Over in the women's barracks, a pretty radio operator named Sergeant Florence Smith was getting into trouble, too, for unauthorized chattering on the radio circuit, and so it happened that the wedding of the two Cherry Point sergeants came close to being a wedding of two Cherry Point privates.

After the war Van Breda Kolff was allowed a second chance at Princeton and, although he captained the basketball team and was named an All-America center half at soccer, he managed to flunk out again. He went to the New York Knickerbockers where he played three years as a cornerman and took his BA at New York University in physical education. After 11 successful years as basketball coach at Lafayette and Hofstra, he found himself back at Princeton as head basketball coach. The Princeton Alumni Weekly noted: "True, Butch isn't like the other head varsity coaches at Princeton.... He smokes big stogies and has been known to be downright uncouth. He is plainly a loud, rambunctious guy, something which is a rarity around Princeton's athletic department, and it makes one wonder if there should not be more like him."

Van Breda Kolff cursed at his players, spent much of his time in Joe Fasanella's saloon on Alexander Street, grappled every working-class townie to his soul with hoops of steel and in general ignored the landed gentry from the other side of Westcott Road. He also rang up a 103-31 record in five seasons and established Princeton as a national basketball power.

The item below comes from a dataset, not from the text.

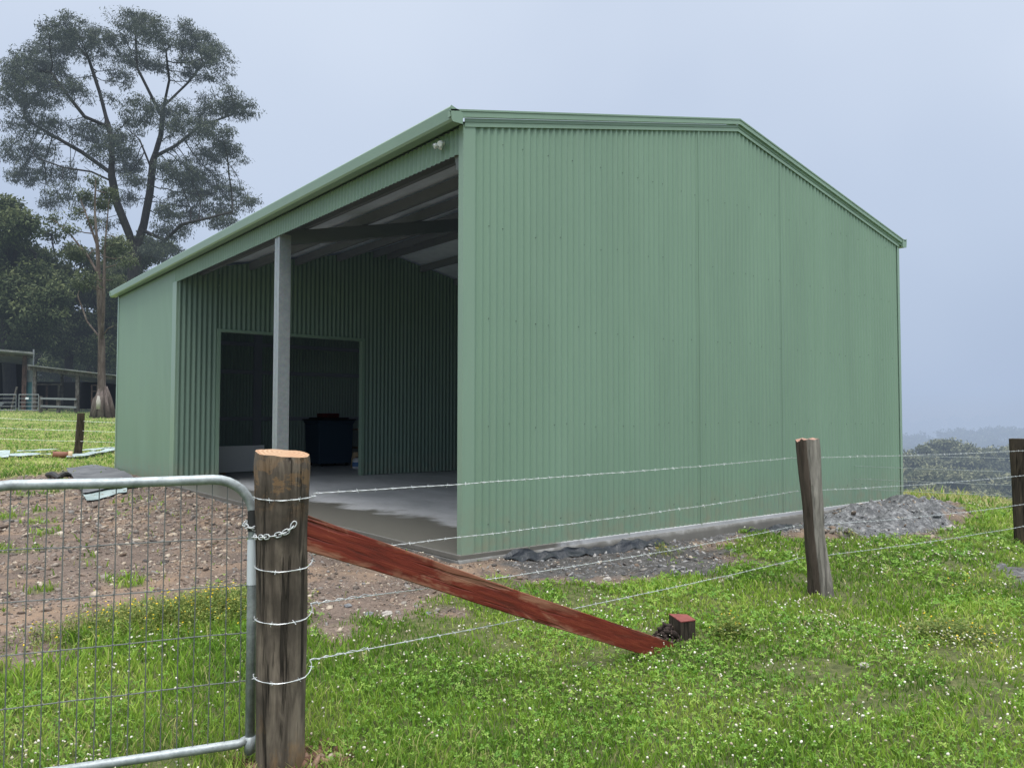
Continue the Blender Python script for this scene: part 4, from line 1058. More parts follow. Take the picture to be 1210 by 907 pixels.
# ------------------------------------------------------------------ weeds with yellow flowers
def weed(x, y, rx, ry, h, n, label, nfl=40):
    z0 = gz1(x, y); t = thing('weed_clump', (x, y, z0), label, 'weed')
    X = x + rng.normal(0, rx, n); Y = y + rng.normal(0, ry, n); Z = gz(X, Y)
    hh = h * (0.35 + 0.65 * rng.random(n)) * np.exp(-(((X - x) / rx) ** 2 + ((Y - y) / ry) ** 2) / 5)
    a = rng.random(n) * 6.28; w = 0.003; lx, ly = np.cos(a) * hh * .35, np.sin(a) * hh * .35
    P = np.stack([np.stack([X - w, Y, Z], 1), np.stack([X + w, Y, Z], 1), np.stack([X + lx, Y + ly, Z + hh], 1)], 1).reshape(-1, 3)
    i = np.arange(n) * 3; parts_v = [P]; F = [np.stack([i, i + 1, i + 2], 1)]; off_ = len(P)
    tn = [np.repeat(rng.random(n), 3)]
    m_ = n * 5; j = rng.integers(0, n, m_); s = 0.3 + 0.7 * rng.random(m_)
    cx, cy, cz = X[j] + lx[j] * s, Y[j] + ly[j] * s, Z[j] + hh[j] * s
    b = rng.random(m_) * 6.28; l = 0.012 + 0.018 * rng.random(m_); dx, dy = np.cos(b) * l, np.sin(b) * l; dz = (rng.random(m_) - 0.3) * l
    sx, sy = -dy * .28, dx * .28
    Q = np.stack([np.stack([cx, cy, cz], 1), np.stack([cx + dx * .5 + sx, cy + dy * .5 + sy, cz + dz * .5], 1), np.stack([cx + dx, cy + dy, cz + dz], 1), np.stack([cx + dx * .5 - sx, cy + dy * .5 - sy, cz + dz * .5], 1)], 1).reshape(-1, 3)
    i = np.arange(m_) * 4 + off_
    o = np_mesh('foliage', np.concatenate([P, Q]), [F[0], np.stack([i, i + 1, i + 2, i + 3], 1)], MT['weed'], parent=t, attrs={'tint': np.concatenate([tn[0], np.repeat(rng.random(m_), 4)])})
    j = rng.integers(0, n, nfl)
    tag(scatter_blobs('flowers', X[j] + lx[j], Y[j] + ly[j], Z[j] + hh[j], 0.005 + 0.004 * rng.random(nfl), MT['yellow'], rng.random(nfl), (1, 1, .6), 0.3, parent=t), kind='stuff')
weed(-2.78, -0.32, 0.42, 0.24, 0.24, 1900, 'long mound of olive weeds with small yellow flowers behind the gate mesh', 150)
weed(-2.35, -0.10, 0.20, 0.22, 0.24, 700, 'yellow flowered weeds between the gate and the gravel bank, next to the strainer post', 50)
weed(0.10, -3.03, 0.07, 0.06, 0.19, 150, 'upright weed with a few yellow flowers to the right of the timber stub', 14)
weed(1.28, -3.95, 0.17, 0.12, 0.17, 420, 'spreading weed with yellow flowers in the right foreground grass', 26)
weed(2.35, -0.55, 0.10, 0.08, 0.20, 60, 'small green weed growing against the foot of the gable wall', 8)
weed(3.0, -3.5, 0.25, 0.2, 0.13, 140, 'low weed patch with scattered yellow flowers near the grey leaning post', 16)
weed(4.95, -1.25, 0.10, 0.08, 0.14, 60, 'sparse weed growing on the front of the grey soil heap', 3)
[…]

At first these successes were attributed to the presence of Bill Bradley, the vanilla young man from Missouri who was the greatest player of his time, but Van Breda Kolff knocked that idea in the head by racking up a 25-3 record two years after Bradley's graduation. Princeton was rated fifth in the country in 1967, the first time an Ivy League team broke into the top 10, and soon thereafter Van Breda Kolff became the first Ivy coach in history to take over a professional team.

Toward the end of his stay at Princeton, Van Breda Kolff was suffering from a plethora of success. "We had to win every game or the rich and the townies'd get sore," he remembers. Then there was a matter of money. "Not that I care all that much about money." Van Breda Kolff says. "If I were a money man, would I have coached at Princeton? I have a little money put away, and my family's not starving, so I don't worry as much about money as some guys do. But then it becomes a matter of pride. At Princeton I was making $12,000 a year. The school wasn't on a big-time sports kick, and that's all the job was worth. So one day I say to myself, 'What the hell's the sense of all this? You're breaking your chops!' So I talked the money situation over with Princeton and they told me what my 1968 salary would be: $13,000. And I said, 'That's it?' and they said, 'That's it!' " Van Breda Kolff decided to leave for Los Angeles, even though he had to come to terms with Jack Kent Cooke, the abrasive little infighter who has bought Southern California and is negotiating for Arizona and Texas and still has the first Canadian nickel he ever made selling encyclopedias to people who could only look at the pictures. "He came up a little in the salary—maybe about double what I was getting at Princeton," said Van Breda Kolff, "and I took the job."